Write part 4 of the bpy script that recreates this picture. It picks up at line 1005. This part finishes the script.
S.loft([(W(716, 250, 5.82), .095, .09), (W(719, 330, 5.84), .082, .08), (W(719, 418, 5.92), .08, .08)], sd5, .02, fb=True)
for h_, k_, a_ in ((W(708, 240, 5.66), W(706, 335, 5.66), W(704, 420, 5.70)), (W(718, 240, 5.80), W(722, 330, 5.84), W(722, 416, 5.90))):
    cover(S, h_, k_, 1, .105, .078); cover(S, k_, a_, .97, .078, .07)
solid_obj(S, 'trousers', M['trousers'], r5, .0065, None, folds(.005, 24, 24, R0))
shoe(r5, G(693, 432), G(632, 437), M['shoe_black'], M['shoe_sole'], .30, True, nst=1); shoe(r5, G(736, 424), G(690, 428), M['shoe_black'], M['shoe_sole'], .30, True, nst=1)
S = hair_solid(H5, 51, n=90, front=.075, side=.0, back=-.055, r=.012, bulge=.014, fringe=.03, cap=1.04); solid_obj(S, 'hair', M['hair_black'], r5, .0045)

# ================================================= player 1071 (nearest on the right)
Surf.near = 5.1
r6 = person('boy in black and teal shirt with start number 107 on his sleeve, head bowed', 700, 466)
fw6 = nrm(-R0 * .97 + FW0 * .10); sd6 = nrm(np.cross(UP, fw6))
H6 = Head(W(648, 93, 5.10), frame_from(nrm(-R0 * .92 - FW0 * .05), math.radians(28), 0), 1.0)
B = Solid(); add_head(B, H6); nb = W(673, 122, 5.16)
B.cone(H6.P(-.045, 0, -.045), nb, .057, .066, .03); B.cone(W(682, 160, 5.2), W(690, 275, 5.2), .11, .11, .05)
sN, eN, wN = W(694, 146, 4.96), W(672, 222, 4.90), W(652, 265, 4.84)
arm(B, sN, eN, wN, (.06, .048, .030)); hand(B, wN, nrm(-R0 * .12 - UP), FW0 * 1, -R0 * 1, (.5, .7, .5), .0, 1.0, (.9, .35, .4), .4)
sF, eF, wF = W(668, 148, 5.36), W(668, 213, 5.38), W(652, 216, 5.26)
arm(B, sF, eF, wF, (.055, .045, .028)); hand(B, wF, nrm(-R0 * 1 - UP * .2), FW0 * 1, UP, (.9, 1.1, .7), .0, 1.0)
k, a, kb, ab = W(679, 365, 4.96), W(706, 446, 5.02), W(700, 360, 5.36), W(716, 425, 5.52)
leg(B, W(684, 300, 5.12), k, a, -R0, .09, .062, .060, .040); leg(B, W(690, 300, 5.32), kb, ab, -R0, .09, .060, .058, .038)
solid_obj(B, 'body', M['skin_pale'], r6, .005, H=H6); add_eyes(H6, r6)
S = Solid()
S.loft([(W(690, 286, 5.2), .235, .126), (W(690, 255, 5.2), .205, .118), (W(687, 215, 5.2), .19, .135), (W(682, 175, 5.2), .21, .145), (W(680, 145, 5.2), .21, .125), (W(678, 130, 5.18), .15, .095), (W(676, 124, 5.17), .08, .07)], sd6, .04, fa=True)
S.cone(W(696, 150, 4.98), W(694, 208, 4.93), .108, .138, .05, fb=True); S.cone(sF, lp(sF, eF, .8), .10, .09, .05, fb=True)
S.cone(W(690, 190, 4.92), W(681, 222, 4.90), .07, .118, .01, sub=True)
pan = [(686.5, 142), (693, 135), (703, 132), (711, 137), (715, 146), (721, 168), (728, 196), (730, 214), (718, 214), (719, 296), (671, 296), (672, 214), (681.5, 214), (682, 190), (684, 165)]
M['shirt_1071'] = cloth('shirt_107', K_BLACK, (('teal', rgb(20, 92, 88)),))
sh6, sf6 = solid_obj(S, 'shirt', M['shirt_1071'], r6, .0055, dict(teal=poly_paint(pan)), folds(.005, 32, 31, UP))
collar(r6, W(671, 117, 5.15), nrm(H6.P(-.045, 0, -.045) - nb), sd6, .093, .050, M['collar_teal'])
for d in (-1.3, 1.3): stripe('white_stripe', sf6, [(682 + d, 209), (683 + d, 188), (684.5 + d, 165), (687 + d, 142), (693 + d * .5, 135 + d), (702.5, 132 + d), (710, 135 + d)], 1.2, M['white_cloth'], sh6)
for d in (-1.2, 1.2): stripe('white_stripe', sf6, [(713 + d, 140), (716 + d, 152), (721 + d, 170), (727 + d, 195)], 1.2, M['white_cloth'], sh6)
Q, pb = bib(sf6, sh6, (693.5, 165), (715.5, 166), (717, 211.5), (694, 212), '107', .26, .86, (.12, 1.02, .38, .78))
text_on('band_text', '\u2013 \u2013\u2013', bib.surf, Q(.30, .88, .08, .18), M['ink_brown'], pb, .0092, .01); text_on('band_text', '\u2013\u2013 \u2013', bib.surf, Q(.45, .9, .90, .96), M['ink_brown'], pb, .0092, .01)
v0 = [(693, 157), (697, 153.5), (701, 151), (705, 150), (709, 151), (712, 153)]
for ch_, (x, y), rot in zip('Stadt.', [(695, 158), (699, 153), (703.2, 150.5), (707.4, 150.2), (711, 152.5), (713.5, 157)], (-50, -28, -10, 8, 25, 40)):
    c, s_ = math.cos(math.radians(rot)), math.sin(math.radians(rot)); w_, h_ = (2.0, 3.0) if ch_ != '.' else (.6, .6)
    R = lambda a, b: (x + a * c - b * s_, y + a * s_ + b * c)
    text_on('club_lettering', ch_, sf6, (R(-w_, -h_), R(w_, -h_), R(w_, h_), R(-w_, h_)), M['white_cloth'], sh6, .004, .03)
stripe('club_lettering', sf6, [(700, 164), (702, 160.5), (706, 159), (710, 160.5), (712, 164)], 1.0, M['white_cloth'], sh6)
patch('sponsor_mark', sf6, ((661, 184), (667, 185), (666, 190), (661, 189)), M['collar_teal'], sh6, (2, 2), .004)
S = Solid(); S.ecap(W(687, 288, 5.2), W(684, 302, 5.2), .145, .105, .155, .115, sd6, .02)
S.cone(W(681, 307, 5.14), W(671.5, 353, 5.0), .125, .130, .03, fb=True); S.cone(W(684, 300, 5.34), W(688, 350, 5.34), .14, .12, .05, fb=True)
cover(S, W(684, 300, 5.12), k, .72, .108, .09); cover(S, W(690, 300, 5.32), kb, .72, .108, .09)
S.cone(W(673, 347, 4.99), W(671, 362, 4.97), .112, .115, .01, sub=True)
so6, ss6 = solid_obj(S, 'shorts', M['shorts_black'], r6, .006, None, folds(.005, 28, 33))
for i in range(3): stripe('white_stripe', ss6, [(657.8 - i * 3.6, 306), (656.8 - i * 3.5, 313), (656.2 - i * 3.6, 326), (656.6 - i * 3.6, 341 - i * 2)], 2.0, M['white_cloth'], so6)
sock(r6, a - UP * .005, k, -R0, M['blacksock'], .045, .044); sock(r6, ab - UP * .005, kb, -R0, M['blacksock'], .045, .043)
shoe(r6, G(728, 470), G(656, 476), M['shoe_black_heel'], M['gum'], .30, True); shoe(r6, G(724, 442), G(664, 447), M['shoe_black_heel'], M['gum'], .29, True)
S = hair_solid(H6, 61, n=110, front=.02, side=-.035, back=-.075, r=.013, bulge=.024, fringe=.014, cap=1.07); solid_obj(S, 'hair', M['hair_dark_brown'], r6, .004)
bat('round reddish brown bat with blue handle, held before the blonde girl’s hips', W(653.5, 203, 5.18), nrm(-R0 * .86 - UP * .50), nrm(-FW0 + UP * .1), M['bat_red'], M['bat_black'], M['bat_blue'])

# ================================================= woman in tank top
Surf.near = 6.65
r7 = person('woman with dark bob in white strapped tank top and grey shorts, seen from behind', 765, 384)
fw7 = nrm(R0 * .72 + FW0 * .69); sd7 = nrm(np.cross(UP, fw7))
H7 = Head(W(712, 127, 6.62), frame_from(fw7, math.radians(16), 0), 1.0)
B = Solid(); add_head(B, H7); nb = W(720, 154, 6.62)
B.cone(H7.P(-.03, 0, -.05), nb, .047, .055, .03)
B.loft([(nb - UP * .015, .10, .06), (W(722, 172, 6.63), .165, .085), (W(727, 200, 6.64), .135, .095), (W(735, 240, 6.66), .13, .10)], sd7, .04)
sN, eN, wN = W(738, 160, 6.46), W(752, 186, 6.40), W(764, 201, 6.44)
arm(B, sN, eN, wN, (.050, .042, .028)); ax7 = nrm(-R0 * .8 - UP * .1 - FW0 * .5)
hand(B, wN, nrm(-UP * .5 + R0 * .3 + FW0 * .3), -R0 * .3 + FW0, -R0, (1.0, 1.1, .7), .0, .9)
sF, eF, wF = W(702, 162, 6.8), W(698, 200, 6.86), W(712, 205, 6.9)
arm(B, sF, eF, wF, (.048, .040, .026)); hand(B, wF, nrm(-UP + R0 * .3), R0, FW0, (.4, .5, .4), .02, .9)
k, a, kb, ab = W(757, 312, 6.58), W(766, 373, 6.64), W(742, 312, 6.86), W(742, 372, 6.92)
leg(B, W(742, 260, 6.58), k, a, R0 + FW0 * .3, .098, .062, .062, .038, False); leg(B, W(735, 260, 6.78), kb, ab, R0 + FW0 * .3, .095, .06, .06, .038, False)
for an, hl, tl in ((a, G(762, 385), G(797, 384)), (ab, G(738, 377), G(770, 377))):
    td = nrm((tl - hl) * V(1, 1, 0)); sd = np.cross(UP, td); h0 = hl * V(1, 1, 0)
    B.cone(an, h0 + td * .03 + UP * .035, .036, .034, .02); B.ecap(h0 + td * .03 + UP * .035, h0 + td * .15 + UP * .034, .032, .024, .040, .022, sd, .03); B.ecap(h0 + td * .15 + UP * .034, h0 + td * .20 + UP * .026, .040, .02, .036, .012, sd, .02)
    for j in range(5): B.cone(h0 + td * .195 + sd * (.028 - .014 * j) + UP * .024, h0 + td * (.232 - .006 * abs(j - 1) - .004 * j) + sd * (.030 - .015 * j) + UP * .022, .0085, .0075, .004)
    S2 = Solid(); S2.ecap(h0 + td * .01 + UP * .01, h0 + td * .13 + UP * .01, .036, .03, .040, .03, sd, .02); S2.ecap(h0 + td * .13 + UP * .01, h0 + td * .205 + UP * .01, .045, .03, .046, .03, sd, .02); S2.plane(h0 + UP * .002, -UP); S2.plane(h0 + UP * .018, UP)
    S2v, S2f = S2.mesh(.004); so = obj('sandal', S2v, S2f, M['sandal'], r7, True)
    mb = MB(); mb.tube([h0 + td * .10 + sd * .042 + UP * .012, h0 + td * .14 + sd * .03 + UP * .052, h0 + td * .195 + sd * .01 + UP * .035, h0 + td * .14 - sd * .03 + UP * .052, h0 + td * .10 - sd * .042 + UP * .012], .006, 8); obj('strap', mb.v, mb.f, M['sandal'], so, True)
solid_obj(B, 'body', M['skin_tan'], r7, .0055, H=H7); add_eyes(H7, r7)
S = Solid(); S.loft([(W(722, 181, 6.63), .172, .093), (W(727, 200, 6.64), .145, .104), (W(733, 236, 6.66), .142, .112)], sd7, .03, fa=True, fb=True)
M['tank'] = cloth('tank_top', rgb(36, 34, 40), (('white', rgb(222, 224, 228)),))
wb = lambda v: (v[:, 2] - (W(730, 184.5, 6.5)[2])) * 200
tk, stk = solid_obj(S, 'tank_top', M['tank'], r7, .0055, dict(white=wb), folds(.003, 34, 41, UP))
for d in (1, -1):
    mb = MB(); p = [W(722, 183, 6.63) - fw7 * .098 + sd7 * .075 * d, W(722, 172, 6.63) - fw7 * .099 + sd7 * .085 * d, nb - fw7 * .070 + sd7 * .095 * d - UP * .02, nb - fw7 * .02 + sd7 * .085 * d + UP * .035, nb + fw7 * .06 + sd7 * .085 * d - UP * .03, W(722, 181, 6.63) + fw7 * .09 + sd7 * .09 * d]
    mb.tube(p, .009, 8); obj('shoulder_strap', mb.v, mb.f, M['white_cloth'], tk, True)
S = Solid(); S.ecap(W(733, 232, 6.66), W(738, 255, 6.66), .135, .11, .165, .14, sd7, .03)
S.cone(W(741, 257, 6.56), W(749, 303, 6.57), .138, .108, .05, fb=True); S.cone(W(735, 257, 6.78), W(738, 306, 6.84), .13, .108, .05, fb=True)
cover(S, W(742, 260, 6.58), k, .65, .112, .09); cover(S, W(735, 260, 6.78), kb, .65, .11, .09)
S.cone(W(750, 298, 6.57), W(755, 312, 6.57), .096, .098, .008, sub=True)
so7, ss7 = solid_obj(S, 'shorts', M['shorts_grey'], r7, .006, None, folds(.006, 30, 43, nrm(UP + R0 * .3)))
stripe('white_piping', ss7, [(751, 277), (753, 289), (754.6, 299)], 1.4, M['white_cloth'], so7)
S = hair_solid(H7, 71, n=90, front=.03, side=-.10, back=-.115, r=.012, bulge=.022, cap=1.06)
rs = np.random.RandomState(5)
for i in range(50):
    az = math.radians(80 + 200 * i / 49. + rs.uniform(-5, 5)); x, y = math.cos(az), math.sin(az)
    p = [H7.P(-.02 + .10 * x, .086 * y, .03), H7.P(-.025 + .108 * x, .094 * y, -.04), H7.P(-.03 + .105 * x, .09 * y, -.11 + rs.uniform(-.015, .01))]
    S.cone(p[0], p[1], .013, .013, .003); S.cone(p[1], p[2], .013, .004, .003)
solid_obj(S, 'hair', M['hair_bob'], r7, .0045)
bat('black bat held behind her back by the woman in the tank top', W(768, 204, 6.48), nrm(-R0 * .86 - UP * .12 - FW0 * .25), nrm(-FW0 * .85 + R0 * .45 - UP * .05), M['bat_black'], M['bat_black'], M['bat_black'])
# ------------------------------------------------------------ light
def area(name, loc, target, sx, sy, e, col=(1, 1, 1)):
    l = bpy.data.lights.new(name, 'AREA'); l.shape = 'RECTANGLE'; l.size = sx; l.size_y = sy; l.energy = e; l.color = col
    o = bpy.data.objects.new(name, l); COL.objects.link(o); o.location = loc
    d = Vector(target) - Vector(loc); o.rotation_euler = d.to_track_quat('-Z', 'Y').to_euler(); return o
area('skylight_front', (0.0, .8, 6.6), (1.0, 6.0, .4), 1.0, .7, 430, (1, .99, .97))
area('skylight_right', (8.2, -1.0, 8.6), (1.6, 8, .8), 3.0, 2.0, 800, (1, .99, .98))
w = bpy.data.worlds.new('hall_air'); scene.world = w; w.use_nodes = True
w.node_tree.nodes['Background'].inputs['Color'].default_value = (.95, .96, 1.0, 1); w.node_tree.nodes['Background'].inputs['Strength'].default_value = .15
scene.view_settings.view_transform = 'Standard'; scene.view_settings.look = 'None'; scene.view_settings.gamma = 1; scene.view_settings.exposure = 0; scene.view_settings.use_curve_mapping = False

* * *

## Task requirements
Extract the lines above, from the first one through the one containing "M['hair_black'], r5, .0045)", and return only those, unchanged.

## Worked solution
Write part 4 of the bpy script that recreates this picture. It picks up at line 1005. This part finishes the script.
S.loft([(W(716, 250, 5.82), .095, .09), (W(719, 330, 5.84), .082, .08), (W(719, 418, 5.92), .08, .08)], sd5, .02, fb=True)
for h_, k_, a_ in ((W(708, 240, 5.66), W(706, 335, 5.66), W(704, 420, 5.70)), (W(718, 240, 5.80), W(722, 330, 5.84), W(722, 416, 5.90))):
    cover(S, h_, k_, 1, .105, .078); cover(S, k_, a_, .97, .078, .07)
solid_obj(S, 'trousers', M['trousers'], r5, .0065, None, folds(.005, 24, 24, R0))
shoe(r5, G(693, 432), G(632, 437), M['shoe_black'], M['shoe_sole'], .30, True, nst=1); shoe(r5, G(736, 424), G(690, 428), M['shoe_black'], M['shoe_sole'], .30, True, nst=1)
S = hair_solid(H5, 51, n=90, front=.075, side=.0, back=-.055, r=.012, bulge=.014, fringe=.03, cap=1.04); solid_obj(S, 'hair', M['hair_black'], r5, .0045)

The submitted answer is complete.